JS: Handle with find() property undefined

Question

I have a method which returns a value from an element in the array. Not all the elements have the property I want to return. I would like to do this function with one line using the method find(). I've tried this way to solve it:

getExecsFromTour(tourId){
 return this.repInfo.find(el => el.id == tourId ).execs || [];
}

But the elements which don't contain the property execs return an error of undefined.

To solve it, I had to store the result in a local variable:

getExecsFromTour(tourId){
    let items       = this.repInfo.find(el => el.id == tourId);
    return items    != undefined ? items.execs : [];
}

But I would like to know if I am missing something and this function can be achieved with one sentence.

Answer 1

You seem to have the general idea, Array.prototype.find will search the array for the first element which, when used as an argument of the callback, will have the callback return a truthy value.
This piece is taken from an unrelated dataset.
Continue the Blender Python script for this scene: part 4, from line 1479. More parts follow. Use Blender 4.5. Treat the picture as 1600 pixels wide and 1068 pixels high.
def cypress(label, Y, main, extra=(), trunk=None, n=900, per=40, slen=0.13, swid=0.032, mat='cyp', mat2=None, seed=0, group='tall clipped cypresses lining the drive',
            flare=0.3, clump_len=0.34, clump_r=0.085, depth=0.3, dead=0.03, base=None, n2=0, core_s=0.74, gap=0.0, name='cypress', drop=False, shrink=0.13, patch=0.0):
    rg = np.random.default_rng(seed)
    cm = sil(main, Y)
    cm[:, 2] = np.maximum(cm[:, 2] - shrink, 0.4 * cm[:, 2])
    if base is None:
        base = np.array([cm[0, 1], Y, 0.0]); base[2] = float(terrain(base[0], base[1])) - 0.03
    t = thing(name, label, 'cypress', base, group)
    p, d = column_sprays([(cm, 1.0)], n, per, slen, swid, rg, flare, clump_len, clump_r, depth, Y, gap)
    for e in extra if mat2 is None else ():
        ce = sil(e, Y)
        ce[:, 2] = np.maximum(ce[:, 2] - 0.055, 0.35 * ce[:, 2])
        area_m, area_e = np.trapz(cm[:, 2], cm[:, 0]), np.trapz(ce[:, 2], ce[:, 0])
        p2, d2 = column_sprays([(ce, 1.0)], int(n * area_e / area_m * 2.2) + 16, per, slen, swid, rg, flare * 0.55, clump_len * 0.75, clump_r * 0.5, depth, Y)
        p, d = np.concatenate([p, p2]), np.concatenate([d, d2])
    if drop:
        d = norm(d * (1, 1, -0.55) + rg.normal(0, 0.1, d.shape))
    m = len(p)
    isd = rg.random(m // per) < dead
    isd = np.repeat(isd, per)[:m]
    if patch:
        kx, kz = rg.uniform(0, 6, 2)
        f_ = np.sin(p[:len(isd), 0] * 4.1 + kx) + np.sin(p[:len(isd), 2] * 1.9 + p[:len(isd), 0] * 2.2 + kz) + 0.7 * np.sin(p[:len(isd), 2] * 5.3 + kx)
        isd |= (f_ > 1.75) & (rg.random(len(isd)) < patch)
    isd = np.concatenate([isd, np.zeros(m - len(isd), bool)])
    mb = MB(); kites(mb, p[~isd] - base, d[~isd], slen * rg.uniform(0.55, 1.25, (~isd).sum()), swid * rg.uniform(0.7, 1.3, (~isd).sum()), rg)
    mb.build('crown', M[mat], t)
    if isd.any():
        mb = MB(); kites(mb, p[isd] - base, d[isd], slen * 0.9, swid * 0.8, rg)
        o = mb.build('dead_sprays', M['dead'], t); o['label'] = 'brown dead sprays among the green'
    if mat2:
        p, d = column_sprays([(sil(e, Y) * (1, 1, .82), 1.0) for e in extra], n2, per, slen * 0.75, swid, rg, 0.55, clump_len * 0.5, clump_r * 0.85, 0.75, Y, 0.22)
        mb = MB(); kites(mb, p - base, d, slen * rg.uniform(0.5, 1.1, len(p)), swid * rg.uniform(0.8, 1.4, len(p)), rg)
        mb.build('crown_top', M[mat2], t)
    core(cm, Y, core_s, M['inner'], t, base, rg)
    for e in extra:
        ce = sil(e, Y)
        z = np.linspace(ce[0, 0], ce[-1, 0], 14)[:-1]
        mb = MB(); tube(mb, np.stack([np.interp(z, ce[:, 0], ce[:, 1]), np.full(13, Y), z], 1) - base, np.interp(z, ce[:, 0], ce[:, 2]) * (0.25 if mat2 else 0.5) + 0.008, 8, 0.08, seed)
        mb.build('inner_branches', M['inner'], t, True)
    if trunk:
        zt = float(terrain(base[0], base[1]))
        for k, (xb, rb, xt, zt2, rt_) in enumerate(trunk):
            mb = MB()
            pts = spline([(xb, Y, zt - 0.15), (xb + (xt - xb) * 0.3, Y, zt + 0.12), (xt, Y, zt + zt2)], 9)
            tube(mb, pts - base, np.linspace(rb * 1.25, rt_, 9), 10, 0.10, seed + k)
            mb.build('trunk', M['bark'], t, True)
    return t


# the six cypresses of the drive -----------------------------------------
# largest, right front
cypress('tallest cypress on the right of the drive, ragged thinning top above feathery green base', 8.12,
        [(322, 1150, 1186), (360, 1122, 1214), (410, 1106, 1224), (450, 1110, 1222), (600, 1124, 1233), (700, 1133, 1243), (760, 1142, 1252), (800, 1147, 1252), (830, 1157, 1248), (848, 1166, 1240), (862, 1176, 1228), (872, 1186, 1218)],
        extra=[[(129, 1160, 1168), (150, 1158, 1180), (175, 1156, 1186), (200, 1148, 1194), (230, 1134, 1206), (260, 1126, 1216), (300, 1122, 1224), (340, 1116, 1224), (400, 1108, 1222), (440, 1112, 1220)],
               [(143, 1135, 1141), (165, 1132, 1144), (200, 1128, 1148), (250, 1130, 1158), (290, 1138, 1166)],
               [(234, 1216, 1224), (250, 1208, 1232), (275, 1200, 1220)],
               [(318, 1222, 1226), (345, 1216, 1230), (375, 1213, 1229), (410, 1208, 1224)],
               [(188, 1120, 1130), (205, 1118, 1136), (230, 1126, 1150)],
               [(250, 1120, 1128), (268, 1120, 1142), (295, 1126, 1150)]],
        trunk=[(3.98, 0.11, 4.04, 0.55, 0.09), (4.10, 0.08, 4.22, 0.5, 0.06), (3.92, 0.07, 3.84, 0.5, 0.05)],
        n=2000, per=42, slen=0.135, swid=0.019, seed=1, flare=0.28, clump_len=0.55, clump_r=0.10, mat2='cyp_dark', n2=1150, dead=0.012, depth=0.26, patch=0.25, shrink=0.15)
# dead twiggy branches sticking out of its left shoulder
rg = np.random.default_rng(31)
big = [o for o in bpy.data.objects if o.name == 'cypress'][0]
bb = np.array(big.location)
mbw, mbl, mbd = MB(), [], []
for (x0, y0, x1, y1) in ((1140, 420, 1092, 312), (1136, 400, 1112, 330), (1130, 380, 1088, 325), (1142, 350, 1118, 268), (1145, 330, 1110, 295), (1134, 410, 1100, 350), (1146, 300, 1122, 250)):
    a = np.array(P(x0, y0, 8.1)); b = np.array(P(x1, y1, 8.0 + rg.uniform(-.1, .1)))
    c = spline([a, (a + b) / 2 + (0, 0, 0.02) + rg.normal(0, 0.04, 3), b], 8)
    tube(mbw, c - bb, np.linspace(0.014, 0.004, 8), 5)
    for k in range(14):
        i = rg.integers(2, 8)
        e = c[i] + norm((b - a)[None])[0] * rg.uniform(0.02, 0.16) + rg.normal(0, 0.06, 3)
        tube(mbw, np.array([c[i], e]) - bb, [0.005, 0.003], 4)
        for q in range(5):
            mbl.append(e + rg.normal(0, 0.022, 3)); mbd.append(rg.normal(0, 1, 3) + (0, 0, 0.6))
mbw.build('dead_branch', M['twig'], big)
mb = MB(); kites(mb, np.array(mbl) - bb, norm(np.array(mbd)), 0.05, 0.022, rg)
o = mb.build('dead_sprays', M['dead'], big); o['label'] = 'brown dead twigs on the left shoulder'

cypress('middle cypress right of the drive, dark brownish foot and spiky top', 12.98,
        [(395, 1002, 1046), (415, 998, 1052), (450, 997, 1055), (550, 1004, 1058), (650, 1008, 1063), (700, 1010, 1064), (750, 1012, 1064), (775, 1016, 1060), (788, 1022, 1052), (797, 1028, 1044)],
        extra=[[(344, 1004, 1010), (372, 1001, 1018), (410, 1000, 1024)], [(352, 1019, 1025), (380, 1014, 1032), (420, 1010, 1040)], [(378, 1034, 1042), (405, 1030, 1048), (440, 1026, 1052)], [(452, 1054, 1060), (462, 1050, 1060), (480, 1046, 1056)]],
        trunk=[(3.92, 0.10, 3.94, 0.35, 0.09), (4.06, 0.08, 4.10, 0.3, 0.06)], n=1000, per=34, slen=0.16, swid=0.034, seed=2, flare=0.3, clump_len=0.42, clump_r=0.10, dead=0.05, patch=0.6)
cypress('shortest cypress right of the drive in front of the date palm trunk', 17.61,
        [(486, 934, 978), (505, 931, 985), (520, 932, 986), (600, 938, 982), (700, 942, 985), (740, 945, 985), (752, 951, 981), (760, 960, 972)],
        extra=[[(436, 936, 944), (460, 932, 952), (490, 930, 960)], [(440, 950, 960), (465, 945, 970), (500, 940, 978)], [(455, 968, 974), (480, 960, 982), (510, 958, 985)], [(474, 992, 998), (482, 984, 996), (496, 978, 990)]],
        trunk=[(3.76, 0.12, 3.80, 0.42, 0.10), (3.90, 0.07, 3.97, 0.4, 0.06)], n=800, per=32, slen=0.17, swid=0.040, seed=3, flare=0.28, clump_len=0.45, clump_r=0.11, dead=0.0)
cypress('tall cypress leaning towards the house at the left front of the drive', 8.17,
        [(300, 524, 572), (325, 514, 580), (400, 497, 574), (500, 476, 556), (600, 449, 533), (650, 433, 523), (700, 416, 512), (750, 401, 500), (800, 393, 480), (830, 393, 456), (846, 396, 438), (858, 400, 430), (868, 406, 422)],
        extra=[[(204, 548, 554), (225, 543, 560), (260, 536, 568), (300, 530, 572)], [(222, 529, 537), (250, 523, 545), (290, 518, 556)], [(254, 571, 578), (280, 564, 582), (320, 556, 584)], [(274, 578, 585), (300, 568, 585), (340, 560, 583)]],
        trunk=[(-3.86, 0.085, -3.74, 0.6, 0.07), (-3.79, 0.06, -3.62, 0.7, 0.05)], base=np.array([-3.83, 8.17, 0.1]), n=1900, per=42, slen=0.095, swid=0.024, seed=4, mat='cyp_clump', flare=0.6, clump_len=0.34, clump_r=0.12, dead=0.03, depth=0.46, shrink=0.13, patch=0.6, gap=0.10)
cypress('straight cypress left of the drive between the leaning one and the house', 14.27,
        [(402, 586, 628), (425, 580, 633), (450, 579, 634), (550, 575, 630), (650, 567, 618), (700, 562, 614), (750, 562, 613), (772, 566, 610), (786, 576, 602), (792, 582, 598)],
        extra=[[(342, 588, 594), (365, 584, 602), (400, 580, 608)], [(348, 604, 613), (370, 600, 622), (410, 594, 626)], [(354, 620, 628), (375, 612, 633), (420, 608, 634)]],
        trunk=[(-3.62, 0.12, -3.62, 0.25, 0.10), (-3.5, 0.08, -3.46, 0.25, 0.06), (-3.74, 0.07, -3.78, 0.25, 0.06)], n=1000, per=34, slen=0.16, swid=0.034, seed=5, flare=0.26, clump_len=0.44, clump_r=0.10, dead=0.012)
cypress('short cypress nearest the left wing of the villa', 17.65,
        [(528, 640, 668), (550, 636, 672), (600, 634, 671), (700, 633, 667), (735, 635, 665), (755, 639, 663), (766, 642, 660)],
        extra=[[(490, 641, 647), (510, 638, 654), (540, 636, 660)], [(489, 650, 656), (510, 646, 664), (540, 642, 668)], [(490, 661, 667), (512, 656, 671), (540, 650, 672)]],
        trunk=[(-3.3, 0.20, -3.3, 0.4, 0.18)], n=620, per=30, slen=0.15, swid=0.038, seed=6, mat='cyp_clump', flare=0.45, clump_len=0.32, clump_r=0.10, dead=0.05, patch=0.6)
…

If nothing is found, it returns undefined.

Your code should work, but yes, one way to do it in one line (if you want) is to use:

getExecsFromTour(tourId){
  return (this.repInfo.find(el => el.id == tourId) || {}).execs || [];
}

If Array.prototype.find returns undefined, the first inner parenthetical expression will be evaluated to empty object, which can attempt (and fail) to access the .execs key without a TypeError, which will also evaluate to undefined, in which case the function returns empty array, which is what your code above does.

EDIT: Someone commented this solution already, lol, but as the comments say, nothing wrong with keeping it multiline (more readable that way).